Riguardo poi l'esistenza di presunti documenti, provenienti dagli archivi dell'ex Patto di Varsavia, attestanti la presenza a Bologna di alcuni uomini di "Separat", l'organizzazione di Carlos, basterebbe citare la relazione conclusiva delle stesse autorità di Polizia francesi, acquisita tramite rogatoria, che ha affermato, sulla base dei documenti recuperati dall'ex Mfs (il controspionaggio della Repubblica democratica tedesca), che non è mai stato raccolto "alcun elemento obiettivo in ordine alla presenza in Italia di Ilich Ramirez Sanchez alla vigilia dell'attentato alla stazione di Bologna il 2 agosto 1980. Lo studio dettagliato dei documenti in nostro possesso non consente di imputare a Ilich Ramirez Carlos o a membri del suo gruppo la responsabilità dell'attentato commesso il 2 agosto 1980 contro la stazione di Bologna. Lo stesso dicasi per la loro partecipazione ad operazioni di carattere terroristico perpetrate in Italia".

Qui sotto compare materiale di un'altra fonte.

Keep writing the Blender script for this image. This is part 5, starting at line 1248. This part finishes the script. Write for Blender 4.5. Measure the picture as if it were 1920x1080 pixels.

Ma c'è di più. Alfredo Mantovano, a sua volta tra i massimi dirigenti di Alleanza nazionale, il 16 ottobre del 2003, rispondendo ad un'interrogazione, in qualità di sottosegretario al Ministero degli interni, ufficialmente concludeva che: "l'ipotetica presenza negli anni Settanta e Ottanta a Bologna o in Italia del terrorista venezuelano Ilich Ramirez Sanchez, detto Carlos, attualmente detenuto in Francia, non ha trovato alcun riscontro".
Dar credito a un polverone sollevato, per altro, da un ex appartenente a Ordine nuovo, Marco Affatigato, per sua stessa ammissione fonte informativa della Cia, ma soprattutto già coinvolto in un tentativo di depistaggio sulla strage di Bologna, che in un'intervista a un giornale di Alleanza nazionale ha fatto riferimento a documenti della Stasi mai rintracciati, o peggio, contenenti il contrario, è davvero fuorviante.
Senza precedenti?
Si potrebbe continuare con la storia dei Nar, definiti a pagina 10, senza "precedenti bombaroli" o stragisti, quando in proposito basterebbe ricordare: l'assalto a Roma a Radio città futura, il 9 gennaio 1979, con il ferimento di cinque donne falciate alle gambe a colpi di mitra; l'attentato alla sezione Esquilino del Pci, sempre a Roma, il 16 giugno 1979, con il lancio di bombe a mano nel corso di due affollate riunioni, una di quartiere, l'altra di ferrovieri, o ancora l'attentato, fatto risalire dalla magistratura ai Nar, mediante un'autobomba caricata di quattordici chilogrammi di esplosivo, posta all'uscita della seduta del Consiglio comunale a Milano, poco più di 48 ore prima della strage di Bologna.
Per i primi due crimini è stata riconosciuta la responsabilità di Valerio Fioravanti con la sentenza del 2 maggio 1985 della Corte di assise di Roma, divenuta definitiva. Colombo, contro ogni evidenza, riporta invece che per il secondo episodio è "stata dimostrata" la sua "non partecipazione". Da chi?
Mi fermo qui anche se su molti altri punti andrebbero svolte doverose precisazioni e contestazioni, anche rilevanti, come sul movente della strage, tutt'altro che oscuro, i numerosi depistaggi, che cercarono in ogni modo di avvalorare ipotesi internazionali per sviare e far perdere tempo agli inquirenti, e non certo a "incastrare" l'estrema destra, la natura chimica dell'innesco dell'ordigno, come stabilito dalle perizie, che per questa e non altre misteriose ragioni, come supposto nel libro, non ha consentito di rintracciare sul posto filamenti o batterie elettriche.
Spiace dire, in conclusione, che questo libro non svolge affatto alcun servizio garantista, ma si presta solo a disinformare e ad essere utilizzato a questo fine. Le stesse conclusioni del presidente dell'associazione dei familiari delle vittime Paolo Bolognesi.